> [Directions for this task]: Retype all the records with nothing changed.
:: Available records ::
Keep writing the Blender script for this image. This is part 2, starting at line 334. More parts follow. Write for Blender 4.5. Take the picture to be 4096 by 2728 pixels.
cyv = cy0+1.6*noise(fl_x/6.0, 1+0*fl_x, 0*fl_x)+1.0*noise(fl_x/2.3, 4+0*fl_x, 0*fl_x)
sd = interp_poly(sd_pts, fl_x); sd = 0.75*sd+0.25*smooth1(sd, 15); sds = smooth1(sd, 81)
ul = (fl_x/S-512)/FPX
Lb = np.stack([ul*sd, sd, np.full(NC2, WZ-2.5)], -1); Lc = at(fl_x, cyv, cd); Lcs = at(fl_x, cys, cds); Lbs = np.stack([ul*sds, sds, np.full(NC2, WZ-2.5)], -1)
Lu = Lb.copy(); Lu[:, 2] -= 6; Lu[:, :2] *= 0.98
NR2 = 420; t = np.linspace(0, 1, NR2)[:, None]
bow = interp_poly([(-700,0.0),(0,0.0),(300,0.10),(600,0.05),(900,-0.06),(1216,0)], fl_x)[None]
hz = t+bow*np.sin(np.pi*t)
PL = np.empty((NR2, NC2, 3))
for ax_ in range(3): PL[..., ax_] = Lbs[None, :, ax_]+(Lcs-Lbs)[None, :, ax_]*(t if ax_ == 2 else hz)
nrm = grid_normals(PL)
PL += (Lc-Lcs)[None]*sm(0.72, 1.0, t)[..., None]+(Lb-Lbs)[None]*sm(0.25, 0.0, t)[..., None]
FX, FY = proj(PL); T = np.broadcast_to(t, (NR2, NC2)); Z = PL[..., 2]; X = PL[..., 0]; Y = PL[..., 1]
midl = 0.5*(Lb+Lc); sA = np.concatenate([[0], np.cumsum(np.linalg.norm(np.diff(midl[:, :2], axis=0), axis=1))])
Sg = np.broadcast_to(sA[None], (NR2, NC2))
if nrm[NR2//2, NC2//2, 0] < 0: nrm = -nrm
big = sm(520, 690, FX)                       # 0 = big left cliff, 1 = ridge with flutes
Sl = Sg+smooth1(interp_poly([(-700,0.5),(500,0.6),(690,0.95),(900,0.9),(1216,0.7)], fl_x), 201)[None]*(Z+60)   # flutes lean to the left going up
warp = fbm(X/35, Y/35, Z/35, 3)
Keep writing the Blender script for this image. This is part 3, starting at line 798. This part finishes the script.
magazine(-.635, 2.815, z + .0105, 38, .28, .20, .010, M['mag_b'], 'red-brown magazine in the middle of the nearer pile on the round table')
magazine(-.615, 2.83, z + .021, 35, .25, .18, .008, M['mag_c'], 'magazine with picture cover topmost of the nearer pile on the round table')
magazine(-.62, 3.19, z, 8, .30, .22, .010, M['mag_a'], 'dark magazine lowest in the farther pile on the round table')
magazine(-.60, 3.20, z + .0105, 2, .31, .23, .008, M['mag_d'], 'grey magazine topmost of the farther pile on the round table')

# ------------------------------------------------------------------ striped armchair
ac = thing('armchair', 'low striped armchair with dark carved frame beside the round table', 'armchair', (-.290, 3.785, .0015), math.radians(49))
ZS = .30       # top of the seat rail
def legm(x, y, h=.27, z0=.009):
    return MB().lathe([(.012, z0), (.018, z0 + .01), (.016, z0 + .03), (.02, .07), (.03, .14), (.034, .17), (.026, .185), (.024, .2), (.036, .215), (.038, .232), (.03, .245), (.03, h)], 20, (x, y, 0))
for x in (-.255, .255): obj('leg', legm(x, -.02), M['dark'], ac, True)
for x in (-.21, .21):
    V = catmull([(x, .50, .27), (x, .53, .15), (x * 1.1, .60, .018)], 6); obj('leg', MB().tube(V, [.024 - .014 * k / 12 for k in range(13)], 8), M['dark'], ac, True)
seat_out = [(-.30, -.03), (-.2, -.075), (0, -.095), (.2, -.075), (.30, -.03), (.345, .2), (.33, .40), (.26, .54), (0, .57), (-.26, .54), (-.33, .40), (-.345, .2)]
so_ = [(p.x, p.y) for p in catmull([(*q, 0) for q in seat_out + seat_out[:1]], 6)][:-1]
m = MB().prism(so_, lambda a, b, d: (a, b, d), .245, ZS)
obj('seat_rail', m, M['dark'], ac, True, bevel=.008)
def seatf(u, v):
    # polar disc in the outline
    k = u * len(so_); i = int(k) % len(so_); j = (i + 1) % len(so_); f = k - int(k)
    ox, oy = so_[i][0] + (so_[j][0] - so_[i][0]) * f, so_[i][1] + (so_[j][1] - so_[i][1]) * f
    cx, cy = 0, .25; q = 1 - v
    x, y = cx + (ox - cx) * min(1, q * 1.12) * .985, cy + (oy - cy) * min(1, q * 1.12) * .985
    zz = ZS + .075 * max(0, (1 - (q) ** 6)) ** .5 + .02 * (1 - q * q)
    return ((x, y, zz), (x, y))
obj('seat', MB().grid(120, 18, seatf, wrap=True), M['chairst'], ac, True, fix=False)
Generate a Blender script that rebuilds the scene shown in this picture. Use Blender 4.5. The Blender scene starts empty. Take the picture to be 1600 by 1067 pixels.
:::
> [Full solution]:
Keep writing the Blender script for this image. This is part 2, starting at line 334. More parts follow. Write for Blender 4.5. Take the picture to be 4096 by 2728 pixels.
cyv = cy0+1.6*noise(fl_x/6.0, 1+0*fl_x, 0*fl_x)+1.0*noise(fl_x/2.3, 4+0*fl_x, 0*fl_x)
sd = interp_poly(sd_pts, fl_x); sd = 0.75*sd+0.25*smooth1(sd, 15); sds = smooth1(sd, 81)
ul = (fl_x/S-512)/FPX
Lb = np.stack([ul*sd, sd, np.full(NC2, WZ-2.5)], -1); Lc = at(fl_x, cyv, cd); Lcs = at(fl_x, cys, cds); Lbs = np.stack([ul*sds, sds, np.full(NC2, WZ-2.5)], -1)
Lu = Lb.copy(); Lu[:, 2] -= 6; Lu[:, :2] *= 0.98
NR2 = 420; t = np.linspace(0, 1, NR2)[:, None]
bow = interp_poly([(-700,0.0),(0,0.0),(300,0.10),(600,0.05),(900,-0.06),(1216,0)], fl_x)[None]
hz = t+bow*np.sin(np.pi*t)
PL = np.empty((NR2, NC2, 3))
for ax_ in range(3): PL[..., ax_] = Lbs[None, :, ax_]+(Lcs-Lbs)[None, :, ax_]*(t if ax_ == 2 else hz)
nrm = grid_normals(PL)
PL += (Lc-Lcs)[None]*sm(0.72, 1.0, t)[..., None]+(Lb-Lbs)[None]*sm(0.25, 0.0, t)[..., None]
FX, FY = proj(PL); T = np.broadcast_to(t, (NR2, NC2)); Z = PL[..., 2]; X = PL[..., 0]; Y = PL[..., 1]
midl = 0.5*(Lb+Lc); sA = np.concatenate([[0], np.cumsum(np.linalg.norm(np.diff(midl[:, :2], axis=0), axis=1))])
Sg = np.broadcast_to(sA[None], (NR2, NC2))
if nrm[NR2//2, NC2//2, 0] < 0: nrm = -nrm
big = sm(520, 690, FX)                       # 0 = big left cliff, 1 = ridge with flutes
Sl = Sg+smooth1(interp_poly([(-700,0.5),(500,0.6),(690,0.95),(900,0.9),(1216,0.7)], fl_x), 201)[None]*(Z+60)   # flutes lean to the left going up
warp = fbm(X/35, Y/35, Z/35, 3)
Keep writing the Blender script for this image. This is part 3, starting at line 798. This part finishes the script.
magazine(-.635, 2.815, z + .0105, 38, .28, .20, .010, M['mag_b'], 'red-brown magazine in the middle of the nearer pile on the round table')
magazine(-.615, 2.83, z + .021, 35, .25, .18, .008, M['mag_c'], 'magazine with picture cover topmost of the nearer pile on the round table')
magazine(-.62, 3.19, z, 8, .30, .22, .010, M['mag_a'], 'dark magazine lowest in the farther pile on the round table')
magazine(-.60, 3.20, z + .0105, 2, .31, .23, .008, M['mag_d'], 'grey magazine topmost of the farther pile on the round table')

# ------------------------------------------------------------------ striped armchair
ac = thing('armchair', 'low striped armchair with dark carved frame beside the round table', 'armchair', (-.290, 3.785, .0015), math.radians(49))
ZS = .30       # top of the seat rail
def legm(x, y, h=.27, z0=.009):
    return MB().lathe([(.012, z0), (.018, z0 + .01), (.016, z0 + .03), (.02, .07), (.03, .14), (.034, .17), (.026, .185), (.024, .2), (.036, .215), (.038, .232), (.03, .245), (.03, h)], 20, (x, y, 0))
for x in (-.255, .255): obj('leg', legm(x, -.02), M['dark'], ac, True)
for x in (-.21, .21):
    V = catmull([(x, .50, .27), (x, .53, .15), (x * 1.1, .60, .018)], 6); obj('leg', MB().tube(V, [.024 - .014 * k / 12 for k in range(13)], 8), M['dark'], ac, True)
seat_out = [(-.30, -.03), (-.2, -.075), (0, -.095), (.2, -.075), (.30, -.03), (.345, .2), (.33, .40), (.26, .54), (0, .57), (-.26, .54), (-.33, .40), (-.345, .2)]
so_ = [(p.x, p.y) for p in catmull([(*q, 0) for q in seat_out + seat_out[:1]], 6)][:-1]
m = MB().prism(so_, lambda a, b, d: (a, b, d), .245, ZS)
obj('seat_rail', m, M['dark'], ac, True, bevel=.008)
def seatf(u, v):
    # polar disc in the outline
    k = u * len(so_); i = int(k) % len(so_); j = (i + 1) % len(so_); f = k - int(k)
    ox, oy = so_[i][0] + (so_[j][0] - so_[i][0]) * f, so_[i][1] + (so_[j][1] - so_[i][1]) * f
    cx, cy = 0, .25; q = 1 - v
    x, y = cx + (ox - cx) * min(1, q * 1.12) * .985, cy + (oy - cy) * min(1, q * 1.12) * .985
    zz = ZS + .075 * max(0, (1 - (q) ** 6)) ** .5 + .02 * (1 - q * q)
    return ((x, y, zz), (x, y))
obj('seat', MB().grid(120, 18, seatf, wrap=True), M['chairst'], ac, True, fix=False)
Generate a Blender script that rebuilds the scene shown in this picture. Use Blender 4.5. The Blender scene starts empty. Take the picture to be 1600 by 1067 pixels.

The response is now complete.